Exhibit 5.2

 

 

Mitchell Silberberg & Knupp llp

A Law Partnership Including Professional Corporations

 

 

 

February 11, 2026

 

BHAV Acquisition Corp

c/o Appleby (Cayman) Ltd.

9th Floor, 60 Nexus Way

Camana Bay, Grand Cayman

KY1-1104

Cayman Islands

 

Re:  BHAV Acquisition Corp – Registration Statement on Form S-1

 

Ladies and Gentlemen:

 

We have been engaged as U.S. securities counsel by BHAV Acquisition Corp, a Cayman Islands exempted company (the “Company”), in connection with the Registration Statement on Form S-1 (including all amendments, the “Registration Statement”) filed with the U.S. Securities and Exchange Commission under the Securities Act of 1933, as amended (the “Act”), relating to the offering by the Company (the “Offering”) pursuant to the underwriting agreement (the “Underwriting Agreement”) to be entered into between the Company and the representative (the “Representative”) of the underwriters named therein (the “Underwriters”) of: (i) 10,000,000 units (the “Units”), with each Unit consisting of one Class A ordinary share of the Company, par value $0.0001 per share (the “Class A Ordinary Shares”), and one-half of one redeemable warrant (the “Warrants”), with each whole Warrant entitling the holder to purchase one Class A Ordinary Share, at a price of $11.50 per share; (ii) up to 1,500,000 Units (the “Over-Allotment Units”) for which the Underwriters have been granted an over-allotment option by the Company; (iii) all Class A Ordinary Shares and Warrants as part of the Units and Over-Allotment Units; (iv) all Class A Ordinary Shares issuable upon the exercise of the Warrants included in the Units and Over-Allotment Units; and (v) up to 575,000 Class A Ordinary Shares to be issued to the Representative or its designees as underwriter’s compensation at the closing of the Offering.

 

We have examined such documents and considered such legal matters as we have deemed necessary and relevant as the basis for the opinion set forth below.
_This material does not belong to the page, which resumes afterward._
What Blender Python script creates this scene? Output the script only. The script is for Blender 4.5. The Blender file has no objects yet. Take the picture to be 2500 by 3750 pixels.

With respect to such examination, we have assumed the genuineness of all signatures, the authenticity of all documents submitted to us as originals, the conformity to original documents of all documents submitted to us as reproduced or certified copies, and the authenticity of the originals of those latter documents. As to questions of fact material to this opinion, we have, to the extent deemed appropriate, relied upon certain representations of certain officers of the Company. We express no opinion to the extent that, notwithstanding the current reservation of Class A Ordinary Shares, future issuances of securities of the Company, including the Class A Ordinary Shares, and/or adjustments to outstanding securities of the Company, including the Warrants underlying the Units, may cause the number of Class A Ordinary Shares underlying the Units, including the Class A Ordinary Shares issuable upon exercise of the Warrants underlying the Units, to exceed the number that remain authorized but unissued.

 

Because the agreements governing the Warrants, the Units and the Over-Allotment Units contain provisions stating that they are to be governed by the laws of the State of New York, we are rendering this opinion as to New York law. We are admitted to practice in the State of New York, and we express no opinion as to any matters governed by any law other than the law of the State of New York. In particular, we do not purport to pass on any matter governed by the laws of the Cayman Islands.

 

437 Madison Ave., 25th Floor, New York, New York 10022-7001
Phone: (212) 509-3900 Fax: (212) 509-7239 Website: www.msk.com

 

 

 

 

Based upon the foregoing, we are of the opinion that:

 

When the Registration Statement becomes effective under the Act, and when the Units, the Over-Allotment Units and the Warrants (including the Warrants issuable in connection with the Over-Allotment Units) are duly issued, delivered and paid for, as contemplated by the Registration Statement and the Underwriting Agreement, the Units, the Over-Allotment Units and the Warrants will constitute the valid and legally binding obligations of the Company, enforceable in accordance with their terms except: (a) as such enforceability may be limited by bankruptcy, insolvency, orderly liquidation or resolution, fraudulent transfer and conveyance, preference, reorganization, receivership, conservatorship, moratorium, or similar laws affecting the rights and remedies of creditors generally, and by general principles of equity (regardless of whether enforceability is considered in a proceeding in equity or at law), including but not limited to principles limiting the availability of specific performance and injunctive relief, and concepts of materiality, reasonableness, good faith and fair dealing; (b) as enforceability of any indemnification or contribution provision may be limited under the federal and state securities laws; and (c) that the remedy of specific performance and injunctive and other forms of equitable relief may be subject to the equitable defenses and to the discretion of the court before which any proceeding therefor may be brought.

 

We hereby consent to the use of this opinion as an exhibit to the Registration Statement, to the use of our name as your U.S. securities counsel and to all references made to us in the Registration Statement and in the prospectus forming a part thereof. In giving this consent, we do not hereby admit that we are in the category of persons whose consent is required under Section 7 of the Act, or the rules and regulations promulgated thereunder.